Doors of Barisano da Trani.

After buying tickets, visitors can enter the cathedral through a side entrance. It has beautiful bronze doors, which many visitors sadly ignore. The doors are the work of Barisano da Trani (Barisanus of Trani) and they are slightly younger[3] than the doors of Bonanno Pisano. Barisano was from a town in Apulia, Southern Italy, which was also part of the kingdom of Sicily. Until 1130 Sicily had merely been a county, of which the Count was formally a vassal of the Duke of Apulia and Calabria (who was himself a vassal of the Pope in Rome). But in 1127-1128 Great Count Roger II of Sicily had annexed the territories of his late cousin William of Apulia. His claims to these territories were ultimately acknowledged by Pope Honorius II (1124-1130), and in 1130 Roger II received a royal crown thanks to the help of Antipope Anacletus II (1130-1138). In the latter year Roger finally became King of Sicily, with Sicily comprising not just the island, but also much of Southern Italy. Trani, Barisano’s hometown, was therefore part of Roger’s kingdom and that of his grandson William II. For the cathedral of the latter he made bronze doors that feature 28 religious scenes.

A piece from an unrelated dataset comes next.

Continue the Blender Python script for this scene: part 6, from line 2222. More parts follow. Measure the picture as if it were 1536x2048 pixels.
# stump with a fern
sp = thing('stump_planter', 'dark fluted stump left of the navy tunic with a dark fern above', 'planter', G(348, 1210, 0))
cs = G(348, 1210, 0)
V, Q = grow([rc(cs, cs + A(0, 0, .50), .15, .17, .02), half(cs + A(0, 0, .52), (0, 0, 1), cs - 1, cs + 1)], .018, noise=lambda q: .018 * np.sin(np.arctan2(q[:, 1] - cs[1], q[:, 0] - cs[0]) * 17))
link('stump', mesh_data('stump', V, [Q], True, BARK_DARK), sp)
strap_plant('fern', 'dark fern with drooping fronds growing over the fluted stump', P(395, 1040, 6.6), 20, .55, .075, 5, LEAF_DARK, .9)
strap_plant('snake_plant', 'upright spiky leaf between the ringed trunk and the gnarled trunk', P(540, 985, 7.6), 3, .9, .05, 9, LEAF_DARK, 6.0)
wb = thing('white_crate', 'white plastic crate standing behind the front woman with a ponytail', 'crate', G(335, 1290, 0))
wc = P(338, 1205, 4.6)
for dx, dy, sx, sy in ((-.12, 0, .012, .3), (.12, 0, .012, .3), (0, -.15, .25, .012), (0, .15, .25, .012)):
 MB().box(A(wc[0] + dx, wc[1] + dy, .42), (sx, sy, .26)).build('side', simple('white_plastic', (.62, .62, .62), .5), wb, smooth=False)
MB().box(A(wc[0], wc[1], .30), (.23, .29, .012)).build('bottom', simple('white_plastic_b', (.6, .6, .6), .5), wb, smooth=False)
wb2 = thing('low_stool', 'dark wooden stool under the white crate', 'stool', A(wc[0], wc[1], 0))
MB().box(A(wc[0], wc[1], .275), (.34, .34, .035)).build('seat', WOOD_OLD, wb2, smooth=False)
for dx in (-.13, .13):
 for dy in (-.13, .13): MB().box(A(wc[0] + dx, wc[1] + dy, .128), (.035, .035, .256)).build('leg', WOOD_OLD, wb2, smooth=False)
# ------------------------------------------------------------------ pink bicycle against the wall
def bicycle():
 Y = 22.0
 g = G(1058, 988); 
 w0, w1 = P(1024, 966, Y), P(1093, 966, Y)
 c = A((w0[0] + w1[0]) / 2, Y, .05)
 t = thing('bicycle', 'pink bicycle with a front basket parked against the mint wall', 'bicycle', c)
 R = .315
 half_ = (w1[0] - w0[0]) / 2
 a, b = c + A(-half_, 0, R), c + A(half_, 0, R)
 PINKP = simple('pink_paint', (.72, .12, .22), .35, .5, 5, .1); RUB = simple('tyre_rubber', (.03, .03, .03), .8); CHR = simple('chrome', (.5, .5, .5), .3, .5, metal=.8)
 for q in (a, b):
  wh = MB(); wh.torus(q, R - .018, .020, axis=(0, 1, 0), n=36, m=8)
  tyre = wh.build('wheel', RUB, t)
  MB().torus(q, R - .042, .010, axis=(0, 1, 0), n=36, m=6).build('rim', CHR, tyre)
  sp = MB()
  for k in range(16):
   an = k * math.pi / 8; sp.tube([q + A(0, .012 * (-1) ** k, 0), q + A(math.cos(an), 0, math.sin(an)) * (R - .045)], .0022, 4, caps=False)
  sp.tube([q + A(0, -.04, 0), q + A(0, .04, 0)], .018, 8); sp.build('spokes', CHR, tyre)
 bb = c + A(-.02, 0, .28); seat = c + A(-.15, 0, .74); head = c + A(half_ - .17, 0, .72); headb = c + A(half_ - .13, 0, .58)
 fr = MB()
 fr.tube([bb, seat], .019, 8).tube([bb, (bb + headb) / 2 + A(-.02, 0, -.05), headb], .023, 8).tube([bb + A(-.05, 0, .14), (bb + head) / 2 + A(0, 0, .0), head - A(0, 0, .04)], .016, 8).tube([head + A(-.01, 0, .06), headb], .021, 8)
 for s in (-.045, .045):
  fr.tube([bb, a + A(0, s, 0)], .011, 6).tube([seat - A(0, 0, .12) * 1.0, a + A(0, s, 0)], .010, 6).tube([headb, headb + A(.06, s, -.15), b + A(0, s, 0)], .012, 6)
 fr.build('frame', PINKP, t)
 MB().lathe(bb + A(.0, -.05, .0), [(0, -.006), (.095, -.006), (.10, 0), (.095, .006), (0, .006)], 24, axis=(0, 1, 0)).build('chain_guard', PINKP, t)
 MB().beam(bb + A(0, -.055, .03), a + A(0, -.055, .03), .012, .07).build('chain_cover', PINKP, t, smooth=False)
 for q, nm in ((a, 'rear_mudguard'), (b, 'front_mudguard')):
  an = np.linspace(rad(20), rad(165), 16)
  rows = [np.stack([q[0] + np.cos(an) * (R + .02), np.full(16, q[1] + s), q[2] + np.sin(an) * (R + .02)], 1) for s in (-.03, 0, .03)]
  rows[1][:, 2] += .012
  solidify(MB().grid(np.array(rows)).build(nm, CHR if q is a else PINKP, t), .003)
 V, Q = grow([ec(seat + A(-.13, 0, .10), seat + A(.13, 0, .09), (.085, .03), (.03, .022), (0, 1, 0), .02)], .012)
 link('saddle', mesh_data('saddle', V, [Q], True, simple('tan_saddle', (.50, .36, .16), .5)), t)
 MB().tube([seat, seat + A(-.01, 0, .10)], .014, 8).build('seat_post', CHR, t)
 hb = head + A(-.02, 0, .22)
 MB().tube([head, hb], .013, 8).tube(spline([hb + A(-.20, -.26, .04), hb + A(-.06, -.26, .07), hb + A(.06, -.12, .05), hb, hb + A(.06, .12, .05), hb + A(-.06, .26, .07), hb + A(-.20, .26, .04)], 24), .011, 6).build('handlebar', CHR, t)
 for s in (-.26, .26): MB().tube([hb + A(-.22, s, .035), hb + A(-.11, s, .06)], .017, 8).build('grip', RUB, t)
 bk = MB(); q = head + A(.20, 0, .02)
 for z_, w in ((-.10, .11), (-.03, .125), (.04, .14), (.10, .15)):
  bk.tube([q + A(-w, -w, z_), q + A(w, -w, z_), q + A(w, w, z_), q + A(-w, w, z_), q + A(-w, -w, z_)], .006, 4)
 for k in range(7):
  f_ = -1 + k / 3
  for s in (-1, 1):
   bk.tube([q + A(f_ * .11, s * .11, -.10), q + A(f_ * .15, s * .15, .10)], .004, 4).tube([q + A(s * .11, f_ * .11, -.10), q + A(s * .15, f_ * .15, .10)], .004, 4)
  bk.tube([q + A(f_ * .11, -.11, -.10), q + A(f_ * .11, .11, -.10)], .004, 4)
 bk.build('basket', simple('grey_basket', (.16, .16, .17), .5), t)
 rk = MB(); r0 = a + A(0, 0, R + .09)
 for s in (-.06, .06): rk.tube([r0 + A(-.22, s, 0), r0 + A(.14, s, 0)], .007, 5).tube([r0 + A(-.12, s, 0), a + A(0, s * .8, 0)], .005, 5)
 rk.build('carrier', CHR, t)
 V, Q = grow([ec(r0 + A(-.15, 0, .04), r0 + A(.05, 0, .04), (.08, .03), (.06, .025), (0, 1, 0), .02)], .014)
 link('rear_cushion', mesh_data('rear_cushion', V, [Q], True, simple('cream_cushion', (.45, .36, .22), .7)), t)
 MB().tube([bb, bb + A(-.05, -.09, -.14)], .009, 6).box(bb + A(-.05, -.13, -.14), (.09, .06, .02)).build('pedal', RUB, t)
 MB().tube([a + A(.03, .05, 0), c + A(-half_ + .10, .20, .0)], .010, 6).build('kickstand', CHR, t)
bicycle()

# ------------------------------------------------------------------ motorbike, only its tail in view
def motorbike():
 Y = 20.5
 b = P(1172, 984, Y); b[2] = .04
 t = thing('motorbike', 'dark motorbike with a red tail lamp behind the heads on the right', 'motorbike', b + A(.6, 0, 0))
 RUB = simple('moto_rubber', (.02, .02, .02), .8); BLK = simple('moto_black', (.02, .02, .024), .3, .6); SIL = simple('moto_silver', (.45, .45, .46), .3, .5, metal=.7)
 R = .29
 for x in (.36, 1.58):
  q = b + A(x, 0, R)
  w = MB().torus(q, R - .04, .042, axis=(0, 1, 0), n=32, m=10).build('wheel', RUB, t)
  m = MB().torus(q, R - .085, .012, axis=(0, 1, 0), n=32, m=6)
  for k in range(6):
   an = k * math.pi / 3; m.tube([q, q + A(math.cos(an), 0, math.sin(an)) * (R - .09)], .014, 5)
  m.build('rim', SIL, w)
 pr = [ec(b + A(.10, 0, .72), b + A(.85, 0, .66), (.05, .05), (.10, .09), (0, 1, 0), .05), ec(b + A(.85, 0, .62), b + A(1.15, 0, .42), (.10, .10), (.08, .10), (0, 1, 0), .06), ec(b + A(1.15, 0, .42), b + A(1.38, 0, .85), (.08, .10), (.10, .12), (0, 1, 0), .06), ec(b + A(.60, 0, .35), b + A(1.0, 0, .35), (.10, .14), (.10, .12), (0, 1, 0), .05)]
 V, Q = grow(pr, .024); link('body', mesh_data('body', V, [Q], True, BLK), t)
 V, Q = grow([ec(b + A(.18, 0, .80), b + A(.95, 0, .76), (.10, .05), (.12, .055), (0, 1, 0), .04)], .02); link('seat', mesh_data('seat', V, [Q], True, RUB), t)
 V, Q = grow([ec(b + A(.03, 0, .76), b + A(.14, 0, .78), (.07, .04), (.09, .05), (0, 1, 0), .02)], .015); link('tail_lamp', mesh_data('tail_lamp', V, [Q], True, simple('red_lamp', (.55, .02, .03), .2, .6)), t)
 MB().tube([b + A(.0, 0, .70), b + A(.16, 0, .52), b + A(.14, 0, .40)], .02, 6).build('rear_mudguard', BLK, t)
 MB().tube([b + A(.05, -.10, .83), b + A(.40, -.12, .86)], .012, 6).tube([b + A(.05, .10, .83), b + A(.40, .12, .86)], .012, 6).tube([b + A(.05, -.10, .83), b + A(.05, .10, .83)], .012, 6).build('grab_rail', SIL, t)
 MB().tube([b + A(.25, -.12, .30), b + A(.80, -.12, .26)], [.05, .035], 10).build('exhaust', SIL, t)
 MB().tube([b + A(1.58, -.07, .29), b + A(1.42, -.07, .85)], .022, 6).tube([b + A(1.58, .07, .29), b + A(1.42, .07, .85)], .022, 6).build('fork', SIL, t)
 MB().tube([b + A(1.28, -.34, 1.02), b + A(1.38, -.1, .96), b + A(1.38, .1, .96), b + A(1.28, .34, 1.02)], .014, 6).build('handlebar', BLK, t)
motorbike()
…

In the Via Arcivescovado behind the cathedral one can take a look at the mighty apses of the building (see the image above). These apses have retained their Norman-Sicilian appearance, and it is hard to deny the Arabic influences in the beautiful decorations. Limestone and lava stone were both used for the construction of the rear of the cathedral. The southern flank of the cathedral can only be seen from the cloister.

South side of the cathedral and cloister.

Sources

  • Capitool travel guide Sicily (2019), p. 80-81;
  • John Julius Norwich, Sicily, chapter 4;
  • John Julius Norwich, The Kingdom in the Sun, p. 313-317;
  • Lisa Sciortino, Monreale. The cathedral, the mosaics, the cloister, p. 12-25.

Notes

[1] “Nuova” (new), because it was pretended that the cathedral was a continuation of the originally Greek chapel of Hagia Kyriake, the chapel where the king had rested. Hagia Kyriake had reportedly been the official seat of the Greek metropolitan during the Arabic occupation of Palermo (831-1072). See John Julius Norwich, The Kingdom in the Sun, p. 315.

[2] See for instance Lisa Sciortino, Monreale. The cathedral, the mosaics, the cloister, p. 12.

[3] According to Lisa Sciortino, Monreale. The cathedral, the mosaics, the cloister, p. 19. However, Capitool travel guide Sicily (2019), p. 80 and John Julius Norwich, The Kingdom in the Sun, p. 317 state that the doors are slightly older than those of Bonanno and date from 1179. The year 1179 probably refers to the doors of the Duomo of Ravello, also by Barisano da Trani.